▸ EXERCISE DETAILS
Repeat, exactly, the run of lines that opens with the line containing "Recreate this scene" and closes with the line containing "R = random.Random(7)", and leave all other lines out.

▸ DATASET RECORDS
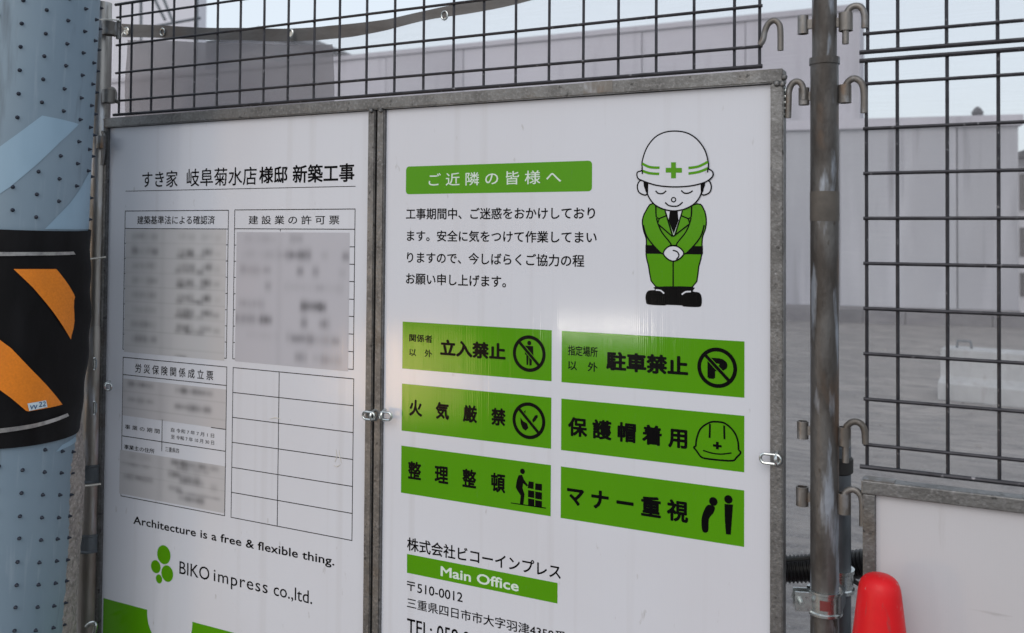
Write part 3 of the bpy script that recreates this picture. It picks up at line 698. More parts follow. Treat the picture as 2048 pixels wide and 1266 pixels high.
==
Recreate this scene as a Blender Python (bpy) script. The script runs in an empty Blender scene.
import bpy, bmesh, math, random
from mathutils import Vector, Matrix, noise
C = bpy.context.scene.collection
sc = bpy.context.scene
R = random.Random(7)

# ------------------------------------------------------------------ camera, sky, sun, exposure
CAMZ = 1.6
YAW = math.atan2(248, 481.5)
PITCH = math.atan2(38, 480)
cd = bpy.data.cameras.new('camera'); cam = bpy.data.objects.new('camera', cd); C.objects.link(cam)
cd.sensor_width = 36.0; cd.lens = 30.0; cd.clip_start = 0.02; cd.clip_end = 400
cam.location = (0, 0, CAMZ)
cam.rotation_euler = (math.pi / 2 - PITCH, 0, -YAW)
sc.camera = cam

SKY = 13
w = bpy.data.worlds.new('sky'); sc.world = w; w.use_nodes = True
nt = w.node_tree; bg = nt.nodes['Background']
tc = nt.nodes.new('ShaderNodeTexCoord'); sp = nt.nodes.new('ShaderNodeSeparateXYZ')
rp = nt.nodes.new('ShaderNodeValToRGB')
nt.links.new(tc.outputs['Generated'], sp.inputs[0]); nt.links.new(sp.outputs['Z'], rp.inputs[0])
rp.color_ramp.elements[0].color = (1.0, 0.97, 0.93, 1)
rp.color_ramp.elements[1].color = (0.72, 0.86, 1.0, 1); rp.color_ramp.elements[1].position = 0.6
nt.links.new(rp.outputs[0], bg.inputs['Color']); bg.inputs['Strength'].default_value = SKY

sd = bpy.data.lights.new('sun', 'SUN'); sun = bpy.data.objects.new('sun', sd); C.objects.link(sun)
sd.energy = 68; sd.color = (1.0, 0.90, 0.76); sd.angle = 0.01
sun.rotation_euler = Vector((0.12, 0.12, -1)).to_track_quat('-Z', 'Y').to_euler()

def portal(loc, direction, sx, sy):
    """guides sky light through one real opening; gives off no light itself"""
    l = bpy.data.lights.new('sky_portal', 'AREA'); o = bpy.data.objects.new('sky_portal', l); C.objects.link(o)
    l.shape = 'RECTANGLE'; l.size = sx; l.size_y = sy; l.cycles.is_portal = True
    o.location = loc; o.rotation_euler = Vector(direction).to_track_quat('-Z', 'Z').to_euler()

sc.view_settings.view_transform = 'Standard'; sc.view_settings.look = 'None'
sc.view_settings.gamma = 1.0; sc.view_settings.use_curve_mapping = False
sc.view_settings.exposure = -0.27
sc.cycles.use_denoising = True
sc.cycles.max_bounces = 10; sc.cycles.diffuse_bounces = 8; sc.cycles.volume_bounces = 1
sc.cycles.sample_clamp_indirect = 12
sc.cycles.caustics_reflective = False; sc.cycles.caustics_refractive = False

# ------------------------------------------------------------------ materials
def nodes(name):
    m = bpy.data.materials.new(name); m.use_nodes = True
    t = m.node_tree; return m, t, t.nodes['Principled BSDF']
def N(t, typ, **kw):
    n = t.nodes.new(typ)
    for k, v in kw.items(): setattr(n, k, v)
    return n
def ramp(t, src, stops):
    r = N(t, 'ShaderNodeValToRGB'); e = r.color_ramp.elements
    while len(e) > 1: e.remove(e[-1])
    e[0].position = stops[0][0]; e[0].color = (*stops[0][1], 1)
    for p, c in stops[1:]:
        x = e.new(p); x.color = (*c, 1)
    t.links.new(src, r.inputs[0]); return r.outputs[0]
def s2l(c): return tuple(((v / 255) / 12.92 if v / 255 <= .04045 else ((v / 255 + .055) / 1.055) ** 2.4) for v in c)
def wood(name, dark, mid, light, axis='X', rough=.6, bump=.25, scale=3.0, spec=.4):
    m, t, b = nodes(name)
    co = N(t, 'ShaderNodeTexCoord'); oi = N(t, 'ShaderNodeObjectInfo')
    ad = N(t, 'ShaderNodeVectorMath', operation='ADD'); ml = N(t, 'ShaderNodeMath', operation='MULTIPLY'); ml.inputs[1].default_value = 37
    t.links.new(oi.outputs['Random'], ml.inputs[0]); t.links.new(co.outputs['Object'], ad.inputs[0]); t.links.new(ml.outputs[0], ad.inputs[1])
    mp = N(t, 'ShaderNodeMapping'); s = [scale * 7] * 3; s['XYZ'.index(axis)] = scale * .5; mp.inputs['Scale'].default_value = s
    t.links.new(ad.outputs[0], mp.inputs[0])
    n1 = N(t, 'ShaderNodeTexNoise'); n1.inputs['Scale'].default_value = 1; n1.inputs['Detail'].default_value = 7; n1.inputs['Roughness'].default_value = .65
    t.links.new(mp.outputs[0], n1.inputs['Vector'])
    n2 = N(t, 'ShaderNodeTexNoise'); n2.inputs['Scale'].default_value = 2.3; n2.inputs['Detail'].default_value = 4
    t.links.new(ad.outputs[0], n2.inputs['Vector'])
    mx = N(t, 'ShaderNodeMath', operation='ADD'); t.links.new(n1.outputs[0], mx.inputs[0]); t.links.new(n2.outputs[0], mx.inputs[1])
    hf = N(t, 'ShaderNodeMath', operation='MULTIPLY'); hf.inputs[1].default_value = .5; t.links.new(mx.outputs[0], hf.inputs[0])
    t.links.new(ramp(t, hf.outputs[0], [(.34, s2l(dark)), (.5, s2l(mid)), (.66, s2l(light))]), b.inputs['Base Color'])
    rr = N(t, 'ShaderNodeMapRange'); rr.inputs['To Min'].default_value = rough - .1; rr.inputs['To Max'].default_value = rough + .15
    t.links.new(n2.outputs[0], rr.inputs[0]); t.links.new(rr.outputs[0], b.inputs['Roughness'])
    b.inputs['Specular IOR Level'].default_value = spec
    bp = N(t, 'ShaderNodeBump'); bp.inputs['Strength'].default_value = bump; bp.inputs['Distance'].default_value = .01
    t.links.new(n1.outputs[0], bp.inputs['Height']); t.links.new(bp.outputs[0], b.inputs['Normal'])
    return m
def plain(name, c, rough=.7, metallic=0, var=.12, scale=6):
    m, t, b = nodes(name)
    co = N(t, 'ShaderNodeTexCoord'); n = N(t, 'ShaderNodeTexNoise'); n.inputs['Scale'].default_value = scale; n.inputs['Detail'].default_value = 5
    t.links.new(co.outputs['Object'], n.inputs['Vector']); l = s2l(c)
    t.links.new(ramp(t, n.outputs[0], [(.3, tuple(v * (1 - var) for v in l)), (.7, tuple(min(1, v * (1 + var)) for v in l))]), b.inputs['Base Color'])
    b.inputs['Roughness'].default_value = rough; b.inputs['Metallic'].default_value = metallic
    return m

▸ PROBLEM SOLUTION
Recreate this scene as a Blender Python (bpy) script. The script runs in an empty Blender scene.
import bpy, bmesh, math, random
from mathutils import Vector, Matrix, noise
C = bpy.context.scene.collection
sc = bpy.context.scene
R = random.Random(7)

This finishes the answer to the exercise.